Editor's Note: This story was first published in the latest edition of the Norwood News, on the streets and online now.
By Jeanmarie Evelly
Steve Finkelstein bought the Milbank buildings back in April, under intense scrutiny. (Photo: Jordon Moss) |
The plight of the Milbank tenants, as the group came to be known, captured the attention of countless city groups, the mayor, the City Council and the Department of Housing Preservation and Development (HPD), all of which vowed to monitor the new owner to make sure conditions at the buildings improved immediately. Finkelstein, a Scarsdale-based landlord who owns dozens other of Bronx buildings, bought the properties for $28 million at the end of April after months of negotiations with tenants and the city.

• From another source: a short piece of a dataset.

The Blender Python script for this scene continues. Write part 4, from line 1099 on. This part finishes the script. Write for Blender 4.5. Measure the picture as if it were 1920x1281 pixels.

Today, things seem to be going according to plan—or, according to some, even better than planned.
“It’s pretty strong work,” said HPD spokesman Eric Bederman, who said the 10 buildings, which had 4,805 housing code violations between them when Finkelstein took over, now have just 1,838.
“The new owner and his workmen are fantastic,” said Gloria Thomas, who has lived at 2505 Aqueduct Ave. for nearly 30 years. “I’m very, very pleased with everything going on with Finkelstein. They’re working on all the apartments diligently.”
On a recent visit, Thomas’ building and two others nearby—2500 University Ave. and 75 W. 190th St.—were a whirl of construction, smelling of sawdust and wet paint as work crews outfitted apartments with new parquet wood floors and kitchen tiles.
The improvements are a sea change for many tenants here, who say they’d fought for the past several years to secure basic amenities like hot water and locks on the front door. Now, security cameras monitor nearly every floor.
“People feel a lot safer now,” said Rev. Peter Silva, a longtime tenant at the Aqueduct Avenue building who heads the Northwest Bronx Tenants Association Coalition, representing all 10 properties.
But while Silva and others are quick to praise, longtime tenants at some of Finkelstein’s other buildings say he’s not the hero landlord he’s been lauded as in the press.
“I was so disgusted,” said Rebecca Nival, who lives at 1460 Macombs Rd., which Finkelstein has owned since the late 1960s. “Here he is, being glorified for buying these buildings and fixing them up, when he can’t even take care of the buildings he already owns.”
Nival and other tenants formed their own tenants’ association, organizing against what they say is a lack of responsiveness from Finkelstein. The building, according to HPD’s website, has 104 open housing violations—not great, but not a huge amount in terms of New York City buildings.
The biggest problem, said tenant Shahid Van, is that their rent has gone up four times since 2004 through the Major Capital Improvement (MCI) program, which lets landlords hike rents at regulated apartments to cover the costs of building-wide renovations.
“Whenever he gets close to finishing one MCI, he’ll start another one up,” Nival said, saying Finkelstein makes unneeded renovations while ignoring other problems tenants would rather see addressed.
Grace Torres, a longtime tenant at 111 E. 167th St., another Finkelstein property, has been fighting the MCI increases in court. She says renovations to her apartment several years ago caused her ceiling to collapse and left her without a working bathroom for weeks.
“I’m not paying these rent increases,” she said. “He turned my apartment into a construction site.”
In a phone interview, Finkelstein said the MCI projects he’s undertaken were necessary to the upkeep of the properties.
“Tenants, obviously, don’t want to pay increases,” he said. “But if you let the buildings get older and older, they’re just going to get worse…the alternative would be just letting the buildings deteriorate.”
Kerri White, an organizer for the Urban Homesteading Assistance Board, one of the groups advocating on behalf of Milbank tenants, said they’d looked into Finkelstein’s other properties when he first proposed buying the buildings and found that he fell along the “middle ground,” as far as landlords go—some of his buildings had higher violation counts, others had very few.
“We weren’t exactly rejoicing when we heard the news,” she said. “But the Milbank tenants were stuck between a rock and a hard place.”
Bederman, from HPD, said the city vetted Finkelstein and found most of his 31 other Bronx buildings to be in good repair.
“That’s one of the things that we actually found very encouraging—that he already had a large portfolio in the area and knew how to run it,” he said.
As part of the deal when he purchased the properties, Finkelstein is required to stick to a strict timeline for repairing the buildings, is blocked from raising rents based on MCI projects for the first two years and agreed to waive rent arrears for existing tenants.
Tenants’ association president Silva says he’s optimistic about the future of the buildings—even after the media attention and city scrutiny dies down.
“I’m confident in Finkelstein’s promise,” he said. “I’ve told him, and I’ve said this to him before: I’m not going anywhere. I will be here. And if there are any discrepancies, we’ll start this whole thing all over again.”